Around Mexico City Feature


Misty Mountaintops

Leaving Mexico City on Route 150D (known as the Carretera a Puebla or the Puebla Highway), you'll see Mexico's second- and third-highest peaks, Popocatépetl and Iztaccíhuatl, to your right—if the clouds and climate allow. Popo, 17,887 feet high, is the pointed volcano farther away, sometimes graced with a plume of smoke; Izta is the larger, rugged one covered with snow. Popo has seen a renewed period of activity since the mid-1990s; volcanic activity occurred in early 2008 (the mountain is still in "yellow" alert level).

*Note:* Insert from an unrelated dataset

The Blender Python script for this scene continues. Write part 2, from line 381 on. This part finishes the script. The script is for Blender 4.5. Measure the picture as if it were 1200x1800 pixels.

As legend has it, Aztec warrior Popocatépetl was sent by the emperor—father of his beloved Iztaccíhuatl—to bring back the head of a feared enemy in order to win her hand. He returned triumphantly only to find that Iztaccíhuatl had killed herself, believing him dead. Grief-stricken, Popo laid out her body on a small knoll and lighted an eternal torch that he watches over. Each of Iztaccíhuatl's four peaks is named for a different part of her body, and its silhouette conjures up its nickname, "Sleeping Woman" (although the correct Nahuatl translation is "the white woman").

Popo is strictly off-limits for climbing, but several of Izta's rugged peaks can be explored as long as you are accompanied by recommended guides. You'll be rewarded with sublime views of Popo and other volcanoes, with the Pico de Orizaba (or Citlaltepetl) to the east and the Nevado de Toluca to the west.

Ideally, you won't need it, but the Brigada del Rescate del Socorro Alpino de México (55/5392–9299 or 044–55/1288–5920 handles emergencies in the Parque Nacional Izta-Popo.

The town of Amecameca is the most convenient base. Its tourism infrastructure is no-frills but adequate, and the offices of the national park and CONANP (Plaza de la Constitución 10-B 597/978–3829 or 597/978–3830, the national commission for protected areas, are both here. The CONANP bureau, near the church on the zócalo, is a rich source of information on the volcanoes. It also makes guiding arrangements for climbing Izta. The best time to visit is from the end of October until May; it's bitterly cold at night in the winter months.

A cobbled road lined with olive trees and cedars leads to the hilltop Santuario del Sacromonte, a church and active seminary known for the Cristo de Sacromonte. The black Christ figure, made of sugarcane, is said to date from 1527; it's kept in a cavelike space behind the altar. On clear days this perch is one of the best spots for breathtaking views over Amecameca toward the volcanoes. The church is open daily 9-5. Take a bumpy track even higher up to reach the little Guadalupita chapel.